Um dia, um amigo e grande escalador falou que eu tinha “escalada no sangue”. Imediatamente, senti um certo calor subindo pelo meu corpo, daqueles que a gente sente quando um grande elogio é dirigido a você. Se alguém tivesse olhando para mim na hora, certamente teria visto um rosto iluminado e provavelmente enrubescido de felicidade. Identifiquei-me prontamente com essas palavras e fiquei saboreando-as por um momento. Não discutimos muito sobre seu significado, pois ambos sentíamos a escalada em nossas veias e sabíamos que palavras não fariam jus a esse sentimento. Continuamos bebendo cerveja e jogando conversa fora. Alguns meses depois desse primeiro contato com essa expressão, me deparei com outra expressão que traduz mais ou menos a mesma coisa. Foi uma frase que saiu no filme “The Wall”, com Serginho Tartari e Daniel Bonella: “a escalada, para muitos, é um esporte de louco. Para outros, um esporte de final de semana. E para poucos, um estilo de vida”.

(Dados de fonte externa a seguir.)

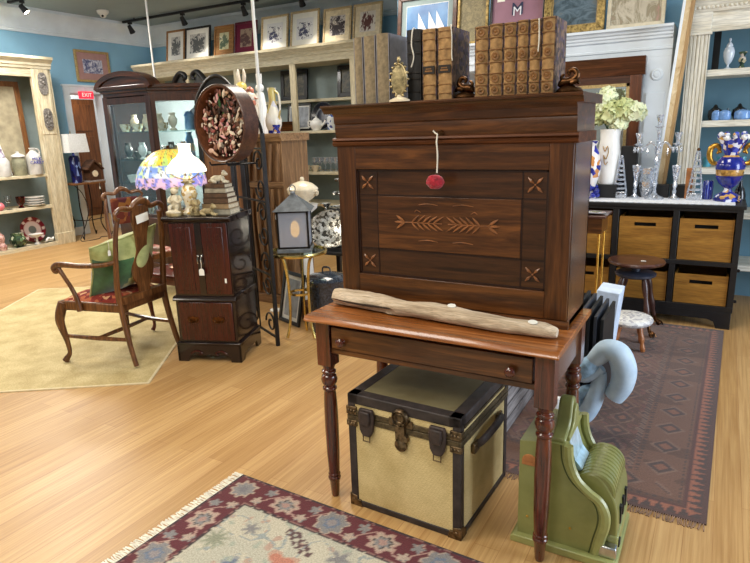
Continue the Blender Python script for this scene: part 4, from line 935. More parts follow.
# ---------- antiqued display cabinet at the far right
t=thing('fluted_cabinet','tall antiqued white open display cabinet with fluted pilasters at right','display cabinet',(.60,5.72,0))
X0=-.31-.62; XL=X0+.0; XR=.95
b=MB(); b.box(X0,XR,.21,.225,0,2.35); b.build('back_panel',paint('slate_blue_back',(100,136,154),.04,4,rough=.75),t,smooth=False)
for a_ in (X0,XR-.03): MB().box(a_,a_+.03,-.2,.21,0,2.35).build('side_panel',M['antiquew'],t,smooth=False)
for x0 in (X0,XR-.15):
    f=MB(); pts=[(x0,0)]; n=6
    for k in range(n):
        w=.15/n; a=x0+k*w; pts+=[(a+w*.12,-.022),(a+w*.3,-.022),(a+w*.5,-.012),(a+w*.7,-.022),(a+w*.88,-.022)]
    pts+=[(x0+.15,0)]
    f.prism([(x,-.2+y) for x,y in pts],'z',.2,2.12); f.build('fluted_pilaster',M['antiquew'],t,ang=20)
    f=MB(); f.box(x0-.012,x0+.162,-.235,-.19,2.12,2.14); f.box(x0-.004,x0+.154,-.228,-.19,2.14,2.28); f.build('capital',M['antiquewx'],t,bevel=.004); MB().box(x0-.014,x0+.164,-.24,-.19,.0,.2).build('pilaster_base',M['antiquewx'],t,bevel=.004)
MB().box(X0+.15,XR-.15,-.205,-.18,2.14,2.3).build('header',M['antiquewx'],t,smooth=False)
c=MB(); c.prism([(-.23,2.28),(-.24,2.3),(-.24,2.32),(-.255,2.335),(-.27,2.37),(-.3,2.4),(-.32,2.41),(-.32,2.45),(.21,2.45),(.21,2.28)],'x',X0-.04,XR+.04); c.build('cornice',M['antiquewx'],t,ang=25)
d=MB()
for k in range(64): d.ball((X0+.0+.03*k,-.24,2.31),.012,6)
lab(d.build('bead_moulding',M['antiquewx'],t),'row of carved beads')
for z in (.3,.72,1.07,1.435,1.815): MB().box(X0+.03,XR-.03,-.19,.21,z,z+.05).build('shelf',M['antiquewx'],t,bevel=.004)
M['milk']=paint('milk_glass',(206,216,228),.04,10,rough=.15,coat=.5); M['skyblue']=paint('pale_blue_china',(120,160,216),.12,30,rough=.2,coat=.4)
SZ=1.866
t=thing('lidded_urn','pale milk glass lidded urn on the upper right shelf','urn',(-.045,5.68,SZ))
MB().lathe([(.001,0),(.03,0),(.028,.008),(.009,.02),(.008,.035),(.026,.06),(.038,.1),(.04,.13),(.032,.16),(.02,.17)],n=20).build('body',M['milk'],t); MB().lathe([(.024,.17),(.022,.185),(.01,.2),(.006,.208),(.011,.22),(.006,.232),(.001,.234)],n=18).build('lid',M['milk'],t)
M['greengold']=spots('green_gilt_figure',(70,90,70),[(190,180,150),(40,60,50),(200,190,180)],40,.3,.2)
tag(MB().lathe([(.001,0),(.025,0),(.02,.015),(.012,.03),(.028,.06),(.02,.085),(.012,.09),(.03,.12),(.024,.125),(.001,.1)],n=16).build('small_vase',M['greengold']),'small dark green and white vase beside the milk glass urn','vase',loc=(.05,5.67,SZ))
tag(MB().box(-.025,.025,-.006,.006,0,.3).build('dark_board',M['blackm'],smooth=False),'black upright panel at the left of the upper right shelf','board',loc=(-.135,5.8,SZ))
SZ=1.486
for x,w,l in ((-.09,.03,'leftmost pale blue china piece on the middle right shelf'),(-.03,.045,'second pale blue china piece on the middle right shelf'),(.09,.055,'third pale blue china piece, wide, on the middle right shelf'),(.21,.04,'fourth pale blue china piece on the middle right shelf')):
    t=tag(MB().lathe([(.001,0),(w*.8,0),(w,.01),(w,.05),(w*.9,.065),(w*.4,.075),(.001,.078)],n=18,sy=.7).build('china_box',M['skyblue']),l,'china box',loc=(x,5.66,SZ),group='pale blue china on the right shelf')
for x,l in ((-.1,'dark teapot behind the pale blue china, left'),(.07,'dark teapot behind the pale blue china, right')):
    t=thing('dark_teapot',l,'teapot',(x,5.78,SZ),group='dark teapots on the right shelf'); MB().lathe([(.001,0),(.04,0),(.055,.04),(.05,.08),(.02,.1),(.01,.12),(.001,.125)],n=18).build('body',M['blackgloss'],t); MB().tube([(.045,0,.04),(.085,0,.06),(.09,0,.09)],[.012,.008,.006],8,3).build('spout',M['blackgloss'],t)
SZ=1.121
for x,l in ((-.12,'teal glass cup on the lower right shelf, left'),(-.02,'teal glass cup on the lower right shelf, middle'),(.12,'teal glass cup on the lower right shelf, right')):
    tag(MB().lathe([(.001,0),(.03,0),(.035,.08),(.032,.08),(.028,.01),(.001,.01)],n=18).build('teal_cup',paint('teal_china',(70,140,160),.2,20,rough=.2,coat=.4) if 'tc' not in M else M['tc']),l,'cup',loc=(x,5.66,SZ),group='teal cups on the lower right shelf')
# ---------- antiqued cabinet on the left wall
t=thing('display_cabinet','tall antiqued cream display cabinet against the blue left wall','display cabinet',(-8.67,4.3,0))
Y0,Y1=-1.0,1.26
s=MB(); s.box(-.26,-.245,Y0,Y1,0,2.48); s.build('back_panel',M['grey_blue'],t,smooth=False)
for y_ in (Y1-.04,Y0): MB().box(-.26,.23,y_,y_+.03,0,2.48).build('side_panel',M['antique'],t,smooth=False)
def cpost(ya,yb):
    p=MB(); p.box(.2,.262,ya,yb,.16,2.47); p.box(.262,.27,ya+.02,yb-.02,1.58,2.46); p.box(.2,.275,ya-.012,yb+.012,0,.17); o=p.build('pilaster',M['antique'],t,bevel=.004); return o
M['plaque']=paint('grey_carved_plaque',(108,104,100),.35,50,.7,rough=.8)
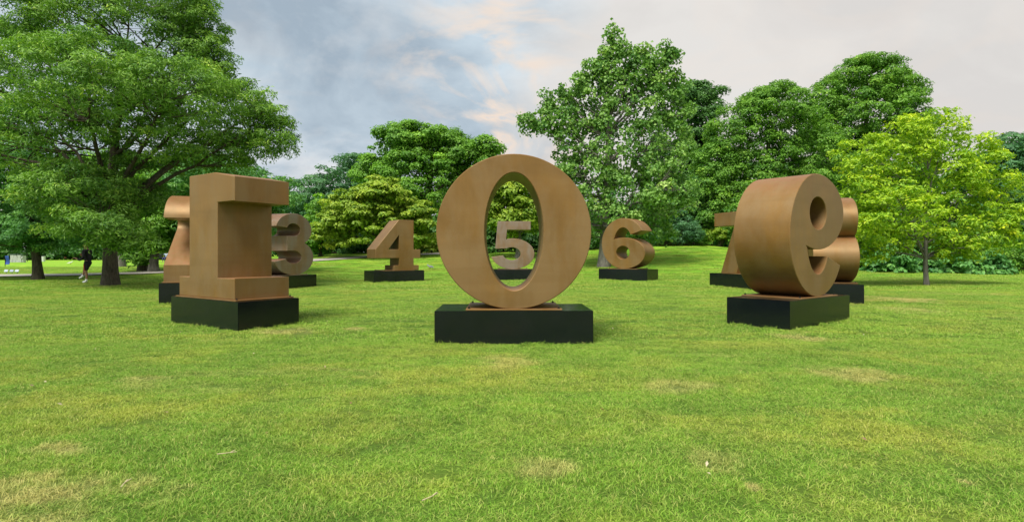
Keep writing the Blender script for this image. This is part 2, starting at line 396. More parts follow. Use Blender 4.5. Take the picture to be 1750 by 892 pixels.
def crown_points(lobes, pad, per, leafL, leafW, flat=.55, spray=.3, inner=.25, up=.5, cover=1., low=.35):
    """lobes: (centre, radii) in metres. Returns the leaf arrays and the pad centres."""
    pads = []
    for li, (c, r) in enumerate(lobes):
        c = np.array(c); r = np.array(r)
        area = 4 * np.pi * ((r[0] * r[1]) ** 1.6 / 3 + (r[0] * r[2]) ** 1.6 / 3 + (r[1] * r[2]) ** 1.6 / 3) ** (1 / 1.6)
        n = int(area / (pad * pad * 2.2) * cover) + 3
        d = rng.normal(size=(n, 3)); d /= np.linalg.norm(d, axis=1)[:, None]
        keep = (d[:, 2] > -.45) | (rng.random(n) < low); d = d[keep]
        q = c + d * r * rng.uniform(.74, 1.0, (len(d), 1))
        ok = np.ones(len(q), bool)
        for lj, (c2, r2) in enumerate(lobes):
            if lj != li: ok &= np.linalg.norm((q - np.array(c2)) / np.array(r2), axis=1) > .72
        for a, b in zip(q[ok], d[ok]): pads.append((a, b, pad * rng.uniform(.6, 1.25)))
    if not pads: pads = [(np.array(lobes[0][0]), np.array([0, 0, 1.]), pad)]
    PC = np.array([p[0] for p in pads]); PD = np.array([p[1] for p in pads]); PR = np.array([p[2] for p in pads])
    cnt = np.maximum(4, (per * (PR / pad) ** 2).astype(int)); idx = np.repeat(np.arange(len(pads)), cnt); n = len(idx)
    d = rng.normal(size=(n, 3)); d[:, 2] = np.abs(d[:, 2]) * np.where(rng.random(n) < .78, 1, -.8); d /= np.linalg.norm(d, axis=1)[:, None]
    rad = rng.uniform(.35, 1.0, n) ** .6
    rad = np.where(rng.random(n) < .07, rad * 1.3, rad)
    loc = d * (PR[idx] * rad)[:, None]; loc[:, 2] *= flat
    loc += PD[idx] * (PR[idx] * .25)[:, None]
    pos = PC[idx] + loc
    nrm = d * .8 + PD[idx] * .35 + np.array([0, 0, up]) + rng.normal(size=(n, 3)) * spray
    nrm /= np.linalg.norm(nrm, axis=1)[:, None]
    padt = rng.normal(0, .13, len(pads)); tint = np.clip(.42 + padt[idx] + rng.normal(0, .16, n), 0, 1)
    s = rng.uniform(.7, 1.3, n)
    A = [(pos, nrm, leafL * s, leafW * s, tint)]
    # leaves deeper inside
    for c, r in lobes:
        m = int(inner * n / len(lobes)); d = rng.normal(size=(m, 3)); d /= np.linalg.norm(d, axis=1)[:, None]
        q = np.array(c) + d * np.array(r) * (rng.uniform(.0, 1, (m, 1)) ** .5 * .78)
        nn = rng.normal(size=(m, 3)) + [0, 0, .6]; nn /= np.linalg.norm(nn, axis=1)[:, None]
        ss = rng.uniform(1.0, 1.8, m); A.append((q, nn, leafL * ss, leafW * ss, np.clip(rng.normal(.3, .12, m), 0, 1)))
    return [np.concatenate([a[i] for a in A]) for i in range(5)], PC, PR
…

Mas falar sobre o que é ter a “escalada no sangue” não é uma tarefa fácil e certamente será um desafio tentar traduzir em palavras um sentimento tão profundo, mas… mão no magnésio e vamos embora.
Comecei a escalar tarde, aos 21 anos, mas acho que sempre fui escaladora. Por isso, assim que comecei a escalar, me viciei. Sim, tenho que confessar que, ainda hoje (11 anos depois desse início), sou viciada em escalada. Me atirava nas pedras, nas vias sem pensar em conseqüências e fui aprendendo aos poucos como utilizar todo o equipamento disponível e a realizar os procedimentos quase que adequadamente. Com uma grande disponibilidade de tempo, escalava quase que diariamente.
Depois de 11 anos me atirando em diversos tipos de via, vejo que a escalada faz parte de quem eu sou e de como eu me defino. Tudo em minha vida, atualmente, gira em torno de montanhas, vias, escaladas e parceiros de aventuras. E vejo que ter e sentir a escalada nas veias vai além do grau que escalamos, quantas vias fizemos, com que frequência escalamos, quanta força temos no braço ou quão bom é nosso equilíbrio. Isso tudo faz parte do lado objetivo de escalar e que, na realidade, é facilmente ensinada e absorvida. É a parte mental, filosófica e espiritual da escalada que juntas formam a base de ter ou não a “escalada no sangue”. Ter a “escalada no sangue” é amar o esporte, mas não se contentar em apenas faze-lo. É fazer da “escalada” um estilo de vida e abraçar com vontade e determinação as lições que tiramos de cada dia nas montanhas e atingir um equilíbrio espiritual que vem apenas com esse estilo de vida tão único. É saber que sua personalidade é grandemente definida como: “sou escalador/a” e ponto. E que se, por algum motivo, uma pequena parte disso é tirada deles, seria como arrancar uma parte vital de seu corpo, de sua alma.
Ter “escalada no sangue” é nunca se contentar com pouco. É ter o desejo de ir além, de se arriscar, de desafiar seus limites. É estar, literalmente, suscetível a grandes quedas e a recompensas incríveis e indescritíveis. É fazer a caminhada e chegar na base de uma parede, olhar para cima e se sentir pequeno, quase que impotente frente a grandiosidade da montanha. É sentir um frio imenso na barriga ao olhar a via, mas mesmo assim dar o primeiro passo para entrar na dança da verticalidade da escalada. Para aqueles que têm a escalada correndo em suas veias, estar na frente de uma cordada é um método de meditação.
Não existe outro lugar, hora ou atividade que estimule uma maior concentração ou um maior desligamento dos problemas e do mundo ao redor. Ignorando a fala do parceiro apreensivo, o escalador coloca a mente em outra dimensão e o foco se volta para a complexidade do momento: controlar a respiração, movimentos, equilíbrio e estado mental para passar um lance mais complicado… nada no mundo mais existe, apenas a dança vertical.
A realidade das palavras vindo de baixo e da situação só atinge o escalador depois da liberação da adrenalina através de um grito, expiração profunda ou risos descontrolados após ter finalizado aquele movimento desafiador. É assim que construímos nossa personalidade, felicidade e ficamos mais perto de nos tornarmos seres completos. É se sentir em casa nas montanhas, como em nenhum outro lugar do mundo e amar o sentimento de paz e tranquilidade que vem com o “estar e escalar” montanhas. Sentir a “escalada no sangue” é ter as montanhas na mente, no coração e na alma; sabendo que apenas escalando você tem a sensação de liberdade total, de segurança e acima de tudo de plenitude absoluta.